In a statement, the president of UFCW Local 7, Kim Cordova said:

"Just as our UFCW workers stood together to negotiate landmark new contracts with both Kroger and Albertsons/Safeway last year across the western US, we will stand united to fight for access to nutritious food, a safe shopping experience, and investments in good jobs in our communities."

In a statement, Kroger said they plan on investing in lower prices for customers:

"Consistent with prior transactions, Kroger plans to invest in lowering prices for customers and expects to reinvest approximately half a billion dollars of cost savings from synergies to reduce prices for customers."  

Colorado Attorney General Phil Weiser also released a statement saying:

"At a time of rising food prices, the possibility of undue consolidation in the grocery business raises serious concerns particularly since King Soopers and Safeway have a large footprint in Colorado. My department and I will closely monitor and review this proposed merger between Kroger and Albertsons to ensure it does not harm consumers or workers."

"They [Kroger] will control a higher share of the market," said Kishore Kulkarni, professor of economics at Metropolitan State University of Denver (MSU).

He said that also means Kroger will have a higher monopoly power. 

"Is that good or bad? Well, theory tells us that it can be good because when you have a monopoly power and if you have that large volume to produce, that is what is called economies of scale," said Kulkarni. 
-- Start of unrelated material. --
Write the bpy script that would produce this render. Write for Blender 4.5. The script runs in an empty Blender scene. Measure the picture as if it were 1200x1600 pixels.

He said that means if a company produces more, the average cost goes down. 

"Classic example of this would be, if the two stores are very close to each other, then maybe one truck can just deliver at both stores and you can save some cost," said Kulkarni. "In that scenario, the prices will go down, consumers will benefit, you and I will be happy to have a monopoly like that."

He said this scenario could also go the other way, using their monopoly power to raise prices. 

"It can be a very bad situation because they have a monopoly power now and they could easily raise the prices and as you and I know, we don't really have a substitution for that," said Kulkarni. 

He said he's more worried about general inflation in 2023, which could continue to contribute to the exploding cost of food.

"That kind of worries me and we will probably blame that to the merger but the merger may not be the responsible party for that," said Kulkarni. "Right now, the scenario is our inflation is really high. Even the costs for King Soopers are going up rather than going down.”

Kulkarni said we can expect to see store closures because businesses don't typically like to have the same store less than a half a mile a part.

UFCW Local 7 said it represents 17,500 grocery store workers for both King Soopers and Safeway in Colorado and Wyoming. 

If approved by regulators, the deal is expected to close in early 2024.